What then are programs and instructions for computers--they are just particular events going on in particular locations and involving particular materials. One could of course describe them in general terms. To say that a computer "only follows commands" within its software architecture is to say something true, given a wide enough definition of 'command'. The same sense of 'command', however, also shows that human brains likewise operate only due to certain inputs, which are 'commands' in the relevant sense, and so one must question, then whether we should not impute metaphysical intentionality to machines, animals, falling rocks and so forth. But the answer is simple. Instead of taking the notion of intentionality and trying to apply it to inanimate things, we ought to examine just what it turns out to be. A simple analysis reveals that a certain sort of recursive loop within a system, whereby the system relates to its environment (in some here-unspecified way), is the characteristic of an events being "caused" "intentionally." Thus someone who acts intentionally may be involved in event X. Following Anscombe for the most part we can say that for descriptions A, B, C, etc. (of which there are indefinitely many) are not all what was done intentionally. For event X, the person did A and C, but accidentally also B, D, etc. (Thus we also reach ethics, in the form of plausible foresight and culpability.) We get out of the trap (and the sorites paradox of intentionality) by recognizing that the reflexive consideration of what is to be done is the mark of intentionality.
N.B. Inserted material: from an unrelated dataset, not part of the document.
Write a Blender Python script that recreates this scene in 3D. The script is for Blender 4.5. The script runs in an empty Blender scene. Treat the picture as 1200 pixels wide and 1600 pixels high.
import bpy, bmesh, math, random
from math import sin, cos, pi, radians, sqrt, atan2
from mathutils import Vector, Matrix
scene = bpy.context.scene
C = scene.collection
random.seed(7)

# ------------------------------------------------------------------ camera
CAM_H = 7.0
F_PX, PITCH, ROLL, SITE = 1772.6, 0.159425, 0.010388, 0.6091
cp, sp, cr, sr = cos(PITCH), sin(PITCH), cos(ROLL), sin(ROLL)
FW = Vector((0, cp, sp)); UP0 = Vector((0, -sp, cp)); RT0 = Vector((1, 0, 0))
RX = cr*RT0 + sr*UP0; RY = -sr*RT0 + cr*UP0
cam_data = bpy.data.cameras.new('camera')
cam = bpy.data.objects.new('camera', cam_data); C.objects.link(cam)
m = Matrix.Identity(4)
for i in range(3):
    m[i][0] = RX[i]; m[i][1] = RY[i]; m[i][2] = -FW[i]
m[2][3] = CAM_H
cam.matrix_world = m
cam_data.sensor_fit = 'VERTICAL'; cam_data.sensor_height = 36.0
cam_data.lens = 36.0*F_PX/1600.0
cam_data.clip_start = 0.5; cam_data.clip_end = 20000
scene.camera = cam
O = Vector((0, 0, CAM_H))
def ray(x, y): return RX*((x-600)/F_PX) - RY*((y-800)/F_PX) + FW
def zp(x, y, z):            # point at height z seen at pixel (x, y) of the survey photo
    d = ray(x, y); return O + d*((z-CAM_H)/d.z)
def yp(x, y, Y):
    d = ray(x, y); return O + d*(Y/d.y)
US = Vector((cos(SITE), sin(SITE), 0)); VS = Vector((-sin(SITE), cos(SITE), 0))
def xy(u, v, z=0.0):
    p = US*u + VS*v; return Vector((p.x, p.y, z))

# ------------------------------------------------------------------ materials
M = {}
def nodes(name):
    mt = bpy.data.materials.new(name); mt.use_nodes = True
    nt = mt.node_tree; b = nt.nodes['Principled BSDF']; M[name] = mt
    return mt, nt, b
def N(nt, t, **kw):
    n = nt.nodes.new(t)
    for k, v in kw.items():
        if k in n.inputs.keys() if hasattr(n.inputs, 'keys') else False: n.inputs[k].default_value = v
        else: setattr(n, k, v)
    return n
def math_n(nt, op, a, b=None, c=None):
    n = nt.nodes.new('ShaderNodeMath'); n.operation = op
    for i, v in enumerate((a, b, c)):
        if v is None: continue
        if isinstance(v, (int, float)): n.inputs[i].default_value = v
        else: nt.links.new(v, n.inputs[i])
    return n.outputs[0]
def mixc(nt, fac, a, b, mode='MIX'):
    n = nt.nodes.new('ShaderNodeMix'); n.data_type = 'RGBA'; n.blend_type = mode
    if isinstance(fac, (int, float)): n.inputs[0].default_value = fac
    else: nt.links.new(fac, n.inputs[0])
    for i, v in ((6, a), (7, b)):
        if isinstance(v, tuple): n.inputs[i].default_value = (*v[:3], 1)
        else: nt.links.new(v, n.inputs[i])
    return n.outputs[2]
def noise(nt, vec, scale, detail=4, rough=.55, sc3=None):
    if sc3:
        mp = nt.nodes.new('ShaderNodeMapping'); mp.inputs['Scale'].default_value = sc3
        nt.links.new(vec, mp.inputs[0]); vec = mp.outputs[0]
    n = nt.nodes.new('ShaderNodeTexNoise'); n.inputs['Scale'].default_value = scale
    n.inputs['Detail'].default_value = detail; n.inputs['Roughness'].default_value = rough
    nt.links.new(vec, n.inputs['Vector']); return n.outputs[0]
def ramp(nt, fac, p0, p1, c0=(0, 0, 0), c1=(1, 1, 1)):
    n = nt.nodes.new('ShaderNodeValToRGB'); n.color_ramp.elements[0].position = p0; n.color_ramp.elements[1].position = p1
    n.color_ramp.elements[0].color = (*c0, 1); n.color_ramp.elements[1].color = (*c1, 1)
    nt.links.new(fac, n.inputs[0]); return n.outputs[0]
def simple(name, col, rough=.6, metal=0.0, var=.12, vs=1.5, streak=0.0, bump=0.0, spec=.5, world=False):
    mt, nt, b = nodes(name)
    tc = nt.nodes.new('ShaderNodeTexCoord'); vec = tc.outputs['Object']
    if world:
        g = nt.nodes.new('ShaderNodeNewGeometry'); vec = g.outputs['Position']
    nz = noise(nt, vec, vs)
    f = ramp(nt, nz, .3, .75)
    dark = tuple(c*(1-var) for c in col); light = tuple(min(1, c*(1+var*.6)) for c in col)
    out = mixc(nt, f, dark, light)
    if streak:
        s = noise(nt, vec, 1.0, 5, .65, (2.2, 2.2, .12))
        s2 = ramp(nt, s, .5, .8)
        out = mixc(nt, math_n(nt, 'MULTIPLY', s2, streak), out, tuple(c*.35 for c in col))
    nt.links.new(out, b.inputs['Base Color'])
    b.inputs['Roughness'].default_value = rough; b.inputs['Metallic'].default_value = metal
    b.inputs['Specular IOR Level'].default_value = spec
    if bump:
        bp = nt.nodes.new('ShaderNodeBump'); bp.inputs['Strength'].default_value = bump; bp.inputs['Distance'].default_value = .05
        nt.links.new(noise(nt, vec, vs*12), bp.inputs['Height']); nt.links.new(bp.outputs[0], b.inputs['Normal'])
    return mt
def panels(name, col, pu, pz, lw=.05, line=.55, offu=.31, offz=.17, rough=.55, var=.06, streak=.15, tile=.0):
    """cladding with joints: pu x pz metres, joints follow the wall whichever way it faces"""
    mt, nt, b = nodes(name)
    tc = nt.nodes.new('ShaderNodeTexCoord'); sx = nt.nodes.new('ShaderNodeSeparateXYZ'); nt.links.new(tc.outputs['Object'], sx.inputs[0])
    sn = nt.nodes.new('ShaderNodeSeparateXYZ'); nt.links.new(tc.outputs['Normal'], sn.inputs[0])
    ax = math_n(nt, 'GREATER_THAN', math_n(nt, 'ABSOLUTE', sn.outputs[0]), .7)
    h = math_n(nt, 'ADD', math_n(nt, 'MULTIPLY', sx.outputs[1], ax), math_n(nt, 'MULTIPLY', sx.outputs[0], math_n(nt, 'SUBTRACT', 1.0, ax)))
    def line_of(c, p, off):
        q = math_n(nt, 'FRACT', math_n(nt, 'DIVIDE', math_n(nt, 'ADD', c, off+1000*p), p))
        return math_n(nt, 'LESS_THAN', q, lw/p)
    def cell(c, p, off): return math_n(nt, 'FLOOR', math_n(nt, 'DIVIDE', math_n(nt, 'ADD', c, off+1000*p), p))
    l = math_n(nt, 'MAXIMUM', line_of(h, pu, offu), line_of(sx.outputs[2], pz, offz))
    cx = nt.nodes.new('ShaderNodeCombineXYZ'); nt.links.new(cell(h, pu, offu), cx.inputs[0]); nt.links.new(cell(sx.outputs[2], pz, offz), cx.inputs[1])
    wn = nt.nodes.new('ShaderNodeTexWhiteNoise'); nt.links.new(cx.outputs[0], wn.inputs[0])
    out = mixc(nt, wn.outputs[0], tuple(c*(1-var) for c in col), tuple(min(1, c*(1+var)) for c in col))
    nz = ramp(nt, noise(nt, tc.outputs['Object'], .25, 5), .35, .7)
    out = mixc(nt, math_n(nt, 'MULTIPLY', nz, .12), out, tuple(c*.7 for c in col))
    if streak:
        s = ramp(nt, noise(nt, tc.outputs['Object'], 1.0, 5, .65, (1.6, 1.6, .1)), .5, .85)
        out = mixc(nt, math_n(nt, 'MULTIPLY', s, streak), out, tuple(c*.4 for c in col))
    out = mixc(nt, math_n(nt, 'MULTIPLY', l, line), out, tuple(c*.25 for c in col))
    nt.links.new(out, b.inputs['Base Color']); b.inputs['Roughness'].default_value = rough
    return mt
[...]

This may look like nothing has moved, for now perhaps it seems we are describing intentionality in terms of "what it wanted to do" or "what it went after", which explains nothing. To this we have no answer except perhaps that we are after explication and not some ultimate explanation. We must have assumptions after all. That final answer seems like a cop-out to some, and we may allow that it appears so, but yet for an initial statement of position we can go no further.